[Scene modeling code data]
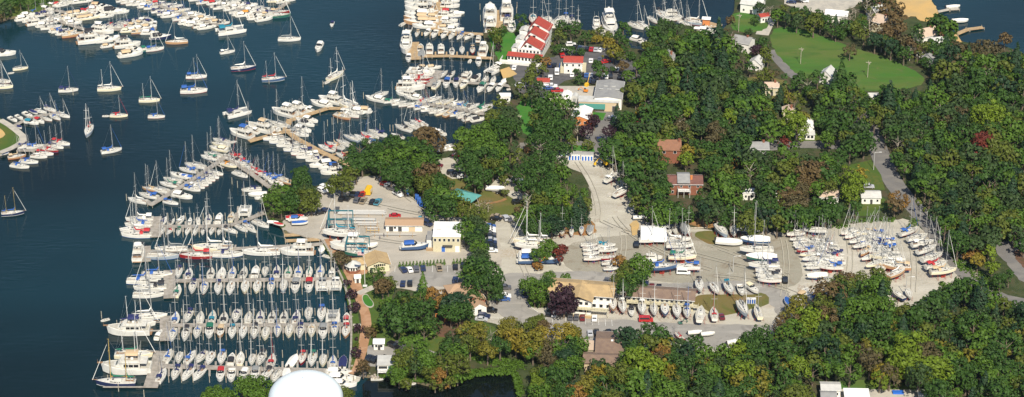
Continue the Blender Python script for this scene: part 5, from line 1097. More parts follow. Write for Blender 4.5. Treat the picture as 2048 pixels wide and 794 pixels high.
# houses in the wood and beyond
b = bld('tall orange brick house with tan lean-to roof beside the yellow tree', 'house', 1339, 293, 8.8, 6.5, 6.0, -2, 'shed', 1.4, 'wall_brick', 'roof_rust', [('f', 2, 1.3, 1.4, 4.4)], (), chimney=(4, 2.5, 'wall_brick'))
b = bld('brick house with maroon roof and white balcony facing the boatyard', 'house', 1370, 359, 13.2, 8, 4.9, -1, 'gx', 1.7, 'wall_brick', 'roof_maroon', [('f', 4, 1, 1.2, 3.4), ('f', 4, 1.0, 1.2, .8)], (), chimney=(2.4, -1.6, 'wall_orange'))
link('roof_panel', roof_mb(4.4, 9.2, 'gx', 1.75, .3).mesh('roof_panel', ['roof_grey']), b, (-.7, 0, 5.75)); deck_rail(b, -3.0, 1.8, -6.6, -4.2, 2.9, 'paint_white')
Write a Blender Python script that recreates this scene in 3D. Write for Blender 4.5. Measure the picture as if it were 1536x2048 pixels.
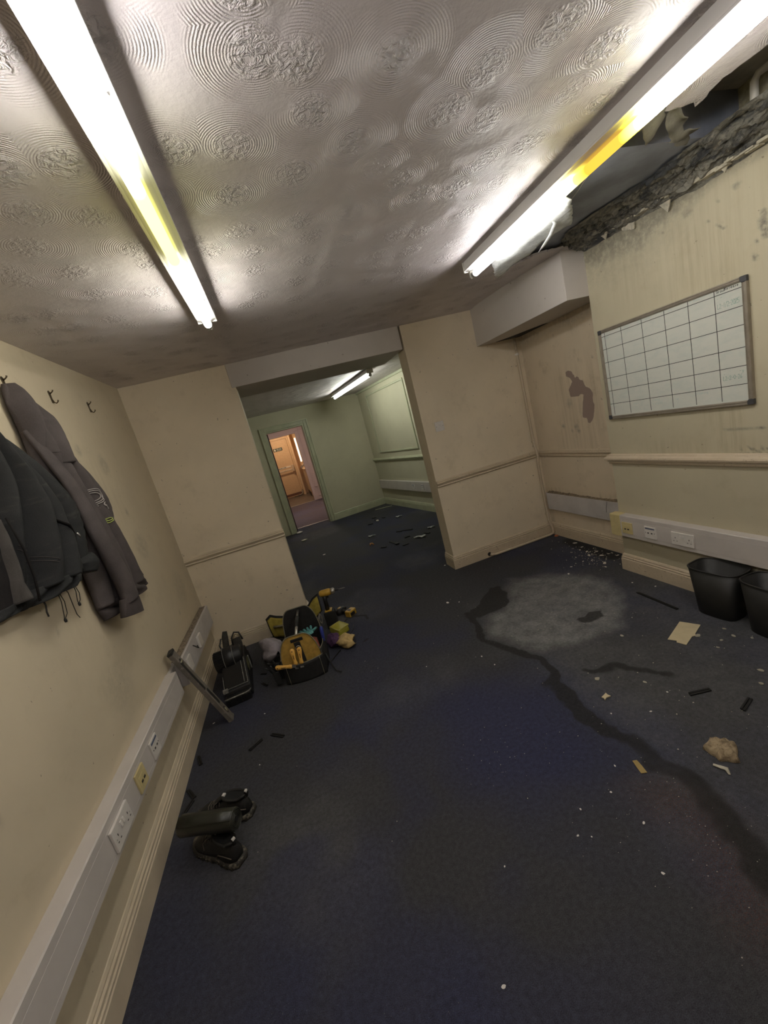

Direction: Your task is to repeat the data above exactly while excluding the pictures.

Response:
Continue the Blender Python script for this scene: part 5, from line 1097. More parts follow. Write for Blender 4.5. Treat the picture as 2048 pixels wide and 794 pixels high.
# houses in the wood and beyond
b = bld('tall orange brick house with tan lean-to roof beside the yellow tree', 'house', 1339, 293, 8.8, 6.5, 6.0, -2, 'shed', 1.4, 'wall_brick', 'roof_rust', [('f', 2, 1.3, 1.4, 4.4)], (), chimney=(4, 2.5, 'wall_brick'))
b = bld('brick house with maroon roof and white balcony facing the boatyard', 'house', 1370, 359, 13.2, 8, 4.9, -1, 'gx', 1.7, 'wall_brick', 'roof_maroon', [('f', 4, 1, 1.2, 3.4), ('f', 4, 1.0, 1.2, .8)], (), chimney=(2.4, -1.6, 'wall_orange'))
link('roof_panel', roof_mb(4.4, 9.2, 'gx', 1.75, .3).mesh('roof_panel', ['roof_grey']), b, (-.7, 0, 5.75)); deck_rail(b, -3.0, 1.8, -6.6, -4.2, 2.9, 'paint_white')
Write a Blender Python script that recreates this scene in 3D. Write for Blender 4.5. Measure the picture as if it were 1536x2048 pixels.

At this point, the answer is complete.